### TASK DIRECTIONS
Write the data out again, character for character, with no images.

### DATASET EXCERPT
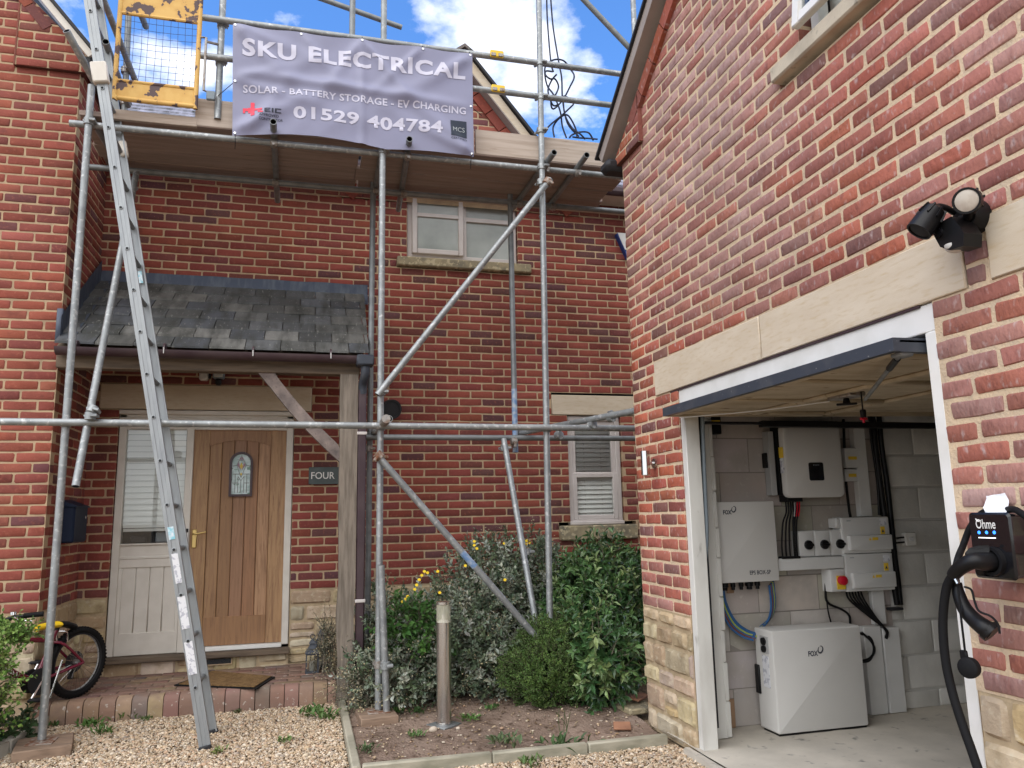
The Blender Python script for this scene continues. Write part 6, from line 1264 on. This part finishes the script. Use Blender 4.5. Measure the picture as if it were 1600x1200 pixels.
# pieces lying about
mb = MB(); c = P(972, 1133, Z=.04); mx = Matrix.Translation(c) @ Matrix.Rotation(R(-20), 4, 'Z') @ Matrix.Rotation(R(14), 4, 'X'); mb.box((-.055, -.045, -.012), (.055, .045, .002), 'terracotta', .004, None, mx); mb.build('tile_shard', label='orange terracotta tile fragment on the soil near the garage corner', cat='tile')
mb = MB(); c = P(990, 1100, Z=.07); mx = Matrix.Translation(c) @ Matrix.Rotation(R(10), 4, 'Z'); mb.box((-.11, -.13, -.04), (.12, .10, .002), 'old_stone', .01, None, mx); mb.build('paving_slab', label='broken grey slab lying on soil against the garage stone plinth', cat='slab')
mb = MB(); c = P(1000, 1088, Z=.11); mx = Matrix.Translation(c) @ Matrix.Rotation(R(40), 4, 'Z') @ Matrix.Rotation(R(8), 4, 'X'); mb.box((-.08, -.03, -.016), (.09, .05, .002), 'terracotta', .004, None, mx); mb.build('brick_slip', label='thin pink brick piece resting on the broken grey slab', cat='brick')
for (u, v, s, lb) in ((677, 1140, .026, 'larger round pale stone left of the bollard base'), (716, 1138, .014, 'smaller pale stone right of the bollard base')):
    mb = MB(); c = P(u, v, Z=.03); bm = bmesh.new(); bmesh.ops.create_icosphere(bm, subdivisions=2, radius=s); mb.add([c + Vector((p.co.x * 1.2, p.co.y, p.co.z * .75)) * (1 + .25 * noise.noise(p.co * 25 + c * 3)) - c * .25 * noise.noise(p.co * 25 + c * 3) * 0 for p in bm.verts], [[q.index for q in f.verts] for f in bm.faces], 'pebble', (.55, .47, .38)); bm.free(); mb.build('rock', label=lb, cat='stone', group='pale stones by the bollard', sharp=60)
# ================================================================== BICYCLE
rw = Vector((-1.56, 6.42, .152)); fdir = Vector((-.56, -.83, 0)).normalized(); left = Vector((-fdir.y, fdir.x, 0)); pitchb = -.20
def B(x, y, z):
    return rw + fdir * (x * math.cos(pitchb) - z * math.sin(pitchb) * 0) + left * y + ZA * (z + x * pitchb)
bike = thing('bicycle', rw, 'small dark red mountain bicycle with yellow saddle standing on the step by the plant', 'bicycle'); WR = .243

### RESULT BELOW
The Blender Python script for this scene continues. Write part 6, from line 1264 on. This part finishes the script. Use Blender 4.5. Measure the picture as if it were 1600x1200 pixels.
# pieces lying about
mb = MB(); c = P(972, 1133, Z=.04); mx = Matrix.Translation(c) @ Matrix.Rotation(R(-20), 4, 'Z') @ Matrix.Rotation(R(14), 4, 'X'); mb.box((-.055, -.045, -.012), (.055, .045, .002), 'terracotta', .004, None, mx); mb.build('tile_shard', label='orange terracotta tile fragment on the soil near the garage corner', cat='tile')
mb = MB(); c = P(990, 1100, Z=.07); mx = Matrix.Translation(c) @ Matrix.Rotation(R(10), 4, 'Z'); mb.box((-.11, -.13, -.04), (.12, .10, .002), 'old_stone', .01, None, mx); mb.build('paving_slab', label='broken grey slab lying on soil against the garage stone plinth', cat='slab')
mb = MB(); c = P(1000, 1088, Z=.11); mx = Matrix.Translation(c) @ Matrix.Rotation(R(40), 4, 'Z') @ Matrix.Rotation(R(8), 4, 'X'); mb.box((-.08, -.03, -.016), (.09, .05, .002), 'terracotta', .004, None, mx); mb.build('brick_slip', label='thin pink brick piece resting on the broken grey slab', cat='brick')
for (u, v, s, lb) in ((677, 1140, .026, 'larger round pale stone left of the bollard base'), (716, 1138, .014, 'smaller pale stone right of the bollard base')):
    mb = MB(); c = P(u, v, Z=.03); bm = bmesh.new(); bmesh.ops.create_icosphere(bm, subdivisions=2, radius=s); mb.add([c + Vector((p.co.x * 1.2, p.co.y, p.co.z * .75)) * (1 + .25 * noise.noise(p.co * 25 + c * 3)) - c * .25 * noise.noise(p.co * 25 + c * 3) * 0 for p in bm.verts], [[q.index for q in f.verts] for f in bm.faces], 'pebble', (.55, .47, .38)); bm.free(); mb.build('rock', label=lb, cat='stone', group='pale stones by the bollard', sharp=60)
# ================================================================== BICYCLE
rw = Vector((-1.56, 6.42, .152)); fdir = Vector((-.56, -.83, 0)).normalized(); left = Vector((-fdir.y, fdir.x, 0)); pitchb = -.20
def B(x, y, z):
    return rw + fdir * (x * math.cos(pitchb) - z * math.sin(pitchb) * 0) + left * y + ZA * (z + x * pitchb)
bike = thing('bicycle', rw, 'small dark red mountain bicycle with yellow saddle standing on the step by the plant', 'bicycle'); WR = .243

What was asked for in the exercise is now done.